EADS wollte sich am Montag nicht zu den kolportierten Vorwürfen äußern.
 

Peter Pilz, Aufdecker der Grünen, fordert gegenüber dem KURIER, dass sich die Justiz den Zugriff auf das Privatvermögen des verstorbenen Landeshauptmannes Jörg Haider sichert. „Es gibt den begründeten Verdacht, dass im Zuge des Eurofighter-Kaufs sowie bei der Veräußerung der Hypo-Bank Schmiergeld an Haider geflossen ist“, sagt Pilz. „Wenn sich die Vermutungen der Justiz bestätigen, wird das gesamte Bärental (gehörte Haider) nicht ausreichen, um den von ihm verursachten Schaden gut zu machen.“ Wie berichtet, landeten vier bis fünf Millionen Euro möglichen Schmiergelds des EADS-Konzerns über Briefkastenfirmen in der von Haider gegründeten Kärntner Lakeside-Stiftung.

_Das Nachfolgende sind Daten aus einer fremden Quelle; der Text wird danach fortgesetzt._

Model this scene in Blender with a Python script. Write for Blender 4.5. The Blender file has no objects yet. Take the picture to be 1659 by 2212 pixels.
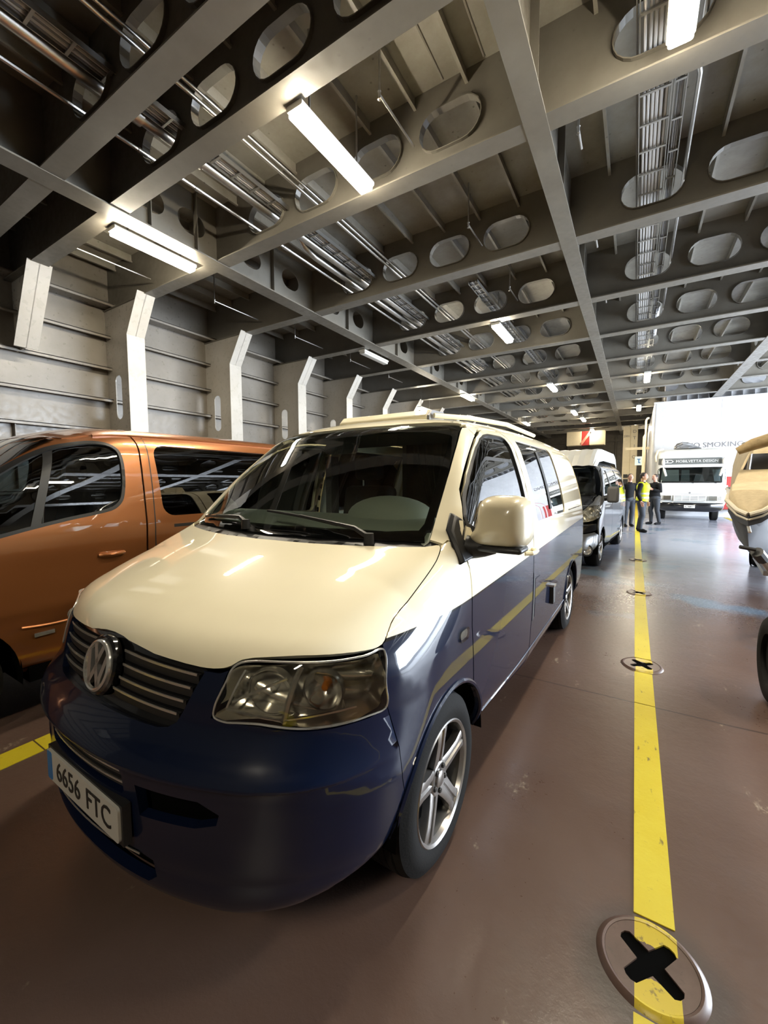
import bpy, bmesh, math, random
import numpy as np
from mathutils import Vector, Matrix
from mathutils.geometry import delaunay_2d_cdt
random.seed(7)
SC=bpy.context.scene; COL=SC.collection
PI=math.pi; R=math.radians

# ---------------- camera ----------------
cam=bpy.data.cameras.new('camera'); co=bpy.data.objects.new('camera',cam); COL.objects.link(co)
Rm=((0.85187722,-0.03621638,0.52248787),(0.52373765,0.06275198,-0.84956522),(-0.00201897,0.99737183,0.07242486))
M=Matrix(Rm).to_4x4(); M.translation=Vector((0,0,1.5)); co.matrix_world=M
cam.sensor_fit='VERTICAL'; cam.sensor_height=24.0; cam.lens=880.0/2212*24.0; cam.clip_start=0.05; cam.clip_end=200
SC.camera=co
# ---------------- view ----------------
SC.view_settings.view_transform='Standard'; SC.view_settings.look='None'
SC.view_settings.exposure=0.12; SC.view_settings.gamma=1.0; SC.view_settings.use_curve_mapping=False
SC.cycles.max_bounces=8; SC.cycles.diffuse_bounces=4; SC.cycles.glossy_bounces=4; SC.cycles.transparent_max_bounces=12
SC.cycles.sample_clamp_indirect=6.0; SC.cycles.caustics_reflective=False; SC.cycles.caustics_refractive=False
# ---------------- daylight outside the side door ----------------
W=bpy.data.worlds.new('world'); SC.world=W; W.use_nodes=True
W.node_tree.nodes['Background'].inputs[0].default_value=(0.78,0.88,1.0,1)
W.node_tree.nodes['Background'].inputs[1].default_value=5.0
def area(name,loc,rot,sx,sy,power,col=(1,1,1),spread=180):
    l=bpy.data.lights.new(name,'AREA'); l.shape='RECTANGLE'; l.size=sx; l.size_y=sy; l.energy=power; l.color=col; l.spread=R(spread)
    o=bpy.data.objects.new(name,l); o.location=loc; o.rotation_euler=rot; COL.objects.link(o); return o
DAY=area('daylight_side_door',(9.9,12.5,2.5),(0,R(90),0),4.2,12.5,5000,(0.80,0.89,1.0))
LAMP_STRENGTH=195.0
LAMP_COL=(1.0,0.89,0.69)
# ---------------- naming helpers ----------------
def tag(o,label=None,cat=None,group=None,kind=None):
    if label: o['label']=label
    if cat: o['category']=cat
    if group: o['group']=group
    if kind: o['kind']=kind
    return o
def empty(name,loc=(0,0,0),rz=0,label=None,cat=None,group=None):
    o=bpy.data.objects.new(name,None); COL.objects.link(o); o.location=loc; o.rotation_euler=(0,0,rz); o.empty_display_size=.1
    return tag(o,label,cat,group)
def kids(o): return [c for c in bpy.data.objects if c.parent==o]
def copy_tree(o,parent=None):
    c=o.copy(); COL.objects.link(c); c.parent=parent
    for ch in kids(o): copy_tree(ch,c)
    return c
# ---------------- mesh builder ----------------
class MB:
    def __init__(s): s.v=[]; s.f=[]
    def add(s,vs,fs):
        n=len(s.v); s.v+= [tuple(map(float,v)) for v in vs]; s.f+=[tuple(i+n for i in f) for f in fs]; return s
    def box(s,x0,x1,y0,y1,z0,z1,rot=None,at=(0,0,0)):
        vs=[(x,y,z) for z in (z0,z1) for y in (y0,y1) for x in (x0,x1)]
        if rot is not None: vs=[tuple(Vector(at)+rot@(Vector(v)-Vector(at))) for v in vs]
        return s.add(vs,[(0,2,3,1),(4,5,7,6),(0,1,5,4),(2,6,7,3),(0,4,6,2),(1,3,7,5)])
    def tube(s,path,r,seg=10,cap=True,sq=None):
        P=[Vector(p) for p in path]; n=len(P); rs=r if isinstance(r,(list,tuple)) else [r]*n
        t0=(P[1]-P[0]).normalized(); u=t0.orthogonal().normalized()
        if abs(t0.z)<.95: u=Vector((0,0,1)).cross(t0).normalized()
        vs=[]; 
        for i,p in enumerate(P):
            t=(P[min(i+1,n-1)]-P[max(i-1,0)]).normalized()
            u=(u-t*u.dot(t)).normalized(); w=t.cross(u)
            for k in range(seg):
                a=2*PI*k/seg
                if sq: a+=PI/4
                c,d=math.cos(a),math.sin(a)
                if sq: c*=sq[0]; d*=sq[1]
                vs.append(p+(u*c+w*d)*rs[i])
        fs=[(i*seg+k,i*seg+(k+1)%seg,(i+1)*seg+(k+1)%seg,(i+1)*seg+k) for i in range(n-1) for k in range(seg)]
        if cap: fs+=[tuple(range(seg))[::-1],tuple((n-1)*seg+k for k in range(seg))]
        return s.add(vs,fs)
    def lathe(s,prof,axis='x',c=(0,0,0),seg=48,close=False):
        vs=[];n=len(prof)
        for k in range(seg):
            a=2*PI*k/seg; ca,sa=math.cos(a),math.sin(a)
            for (h,r) in prof:
                v={'x':(h,r*ca,r*sa),'y':(r*ca,h,r*sa),'z':(r*ca,r*sa,h)}[axis]
                vs.append((v[0]+c[0],v[1]+c[1],v[2]+c[2]))
        fs=[]
        for k in range(seg):
            k2=(k+1)%seg
            for i in range(n if close else n-1):
                j=(i+1)%n; fs.append((k*n+i,k*n+j,k2*n+j,k2*n+i))
        return s.add(vs,fs)
    def prism(s,poly,a0,a1,axis='y',holes=()):
        """2d polygon extruded along an axis; poly coords are the two other axes in order"""
        loops=[list(poly)]+[list(h) for h in holes]
        V2=[];E=[]
        for lp in loops:
            b=len(V2); V2+=[Vector(p) for p in lp]; E+=[(b+i,b+(i+1)%len(lp)) for i in range(len(lp))]
        vo,_,fo,_,_,_=delaunay_2d_cdt(V2,E,[],0,1e-7)
        cen=np.array([[sum(vo[i].x for i in f)/3,sum(vo[i].y for i in f)/3] for f in fo])
        ins=evenodd(cen,loops); fo=[f for f,k in zip(fo,ins) if k]
        def pt(p,a): return {'x':(a,p[0],p[1]),'y':(p[0],a,p[1]),'z':(p[0],p[1],a)}[axis]
        n=len(vo); s.add([pt(p,a0) for p in vo]+[pt(p,a1) for p in vo],[tuple(f) for f in fo]+[tuple(i+n for i in f[::-1]) for f in fo])
        for lp in loops:
            m=len(lp); s.add([pt(p,a0) for p in lp]+[pt(p,a1) for p in lp],[(i,(i+1)%m,(i+1)%m+m,i+m) for i in range(m)])
        return s
    def build(s,name,mat,parent=None,smooth=True,bevel=0,sub=0,mods=True,weld=True):
        me=bpy.data.meshes.new(name); me.from_pydata(s.v,[],s.f); me.validate(); 
        bm=bmesh.new(); bm.from_mesh(me)
        if weld: bmesh.ops.remove_doubles(bm,verts=bm.verts,dist=1e-5)
        bmesh.ops.recalc_face_normals(bm,faces=bm.faces)
        if smooth:
            for f in bm.faces: f.smooth=True
            for e in bm.edges:
                if len(e.link_faces)==2 and e.calc_face_angle(0)>R(35): e.smooth=False
        bm.to_mesh(me); bm.free()
        o=bpy.data.objects.new(name,me); COL.objects.link(o)
        if mat: me.materials.append(mat)
        if parent: o.parent=parent
        if bevel: m=o.modifiers.new('bevel','BEVEL'); m.width=bevel; m.segments=2; m.limit_method='ANGLE'; m.angle_limit=R(40)
        if sub: m=o.modifiers.new('sub','SUBSURF'); m.levels=sub; m.render_levels=sub
        return o
def evenodd(P,loops):
    ins=np.zeros(len(P),bool)
    for lp in loops:
        a=np.array([tuple(q)[:2] for q in lp],float); b=np.roll(a,-1,0)
        for i in range(len(a)):
            c=((a[i,1]<=P[:,1])&(b[i,1]>P[:,1]))|((b[i,1]<=P[:,1])&(a[i,1]>P[:,1]))
            if c.any():
                xi=a[i,0]+(P[:,1]-a[i,1])*(b[i,0]-a[i,0])/((b[i,1]-a[i,1]) or 1e-12)
                ins^=c&(P[:,0]<xi)
    return ins
def oval(cx,cz,w,h,n=10):
    r=h/2; o=[]
    if w>=h:
        for s_,a0 in ((1,-90),(-1,90)):
            for k in range(n+1):
                a=R(a0+180*k/n); o.append((cx+s_*(w/2-r)+r*math.cos(a),cz+r*math.sin(a)))
    else:
        r=w/2
        for s_,a0 in ((1,0),(-1,180)):
            for k in range(n+1):
                a=R(a0+180*k/n); o.append((cx+r*math.cos(a),cz+s_*(h/2-r)+r*math.sin(a)))
    return o
def rrect(x0,x1,z0,z1,r,n=5):
    o=[]
    for cx,cz,a0 in ((x1-r,z1-r,0),(x0+r,z1-r,90),(x0+r,z0+r,180),(x1-r,z0+r,270)):
        for k in range(n+1):
            a=R(a0+90*k/n); o.append((cx+r*math.cos(a),cz+r*math.sin(a)))
    return o
def text(name,s,size,M,mat,parent=None,ext=.002,align='CENTER',sx=1.0):
    cu=bpy.data.curves.new(name,'FONT'); cu.body=s; cu.size=size; cu.extrude=ext; cu.align_x=align; cu.align_y='CENTER'; cu.resolution_u=3
    t=bpy.data.objects.new(name,cu); COL.objects.link(t); dg=bpy.context.evaluated_depsgraph_get(); dg.update()
    me=bpy.data.meshes.new_from_object(t.evaluated_get(dg)); bpy.data.objects.remove(t); me.name=name
    me.transform(M@Matrix.Diagonal((sx,1,1,1)))
    o=bpy.data.objects.new(name,me); COL.objects.link(o); me.materials.clear(); me.materials.append(mat)
    if parent: o.parent=parent
    return o
def MX(loc,rx=0,ry=0,rz=0): return Matrix.Translation(loc)@Matrix.Rotation(rz,4,'Z')@Matrix.Rotation(ry,4,'Y')@Matrix.Rotation(rx,4,'X')
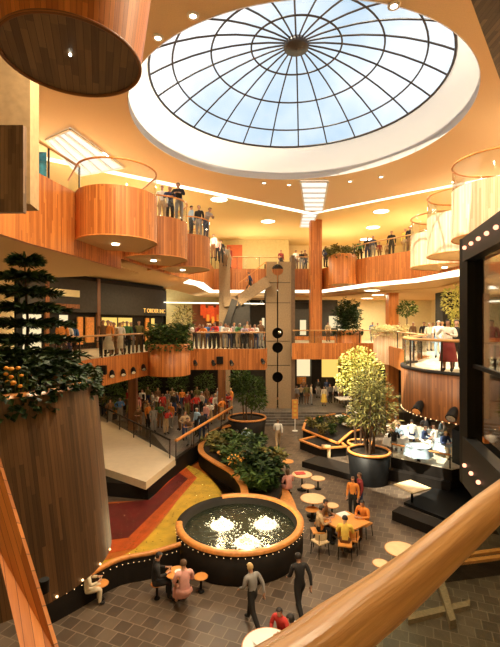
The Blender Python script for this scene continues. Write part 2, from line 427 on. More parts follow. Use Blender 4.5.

Warum EADS den komplizierten Umweg über Briefkastenfirmen nahm und warum nicht die selbe Summe in der Stiftung ankam, die EADS ursprünglich an die Briefkastenfirmen überwiesen hat, prüft die Justiz. Pilz’ Vorschlag kommt nicht von ungefähr: Vor dem Prozess gegen den Lobbyisten Alfons Mensdorff-Pouilly (ihm wird vorgeworfen, 12,6 Millionen Euro Bestechungsgelder vom britischen Rüstungskonzern BAE kassiert und verteilt zu haben – es gilt die Unschuldsvermutung) wollte die Staatsanwaltschaft auch Mensdorffs Schloss in Luising sicherstellen (mehr dazu hier), um etwaige Strafzahlungen abzudecken. Die Forderung wurde allerdings in erster Instanz abgewiesen.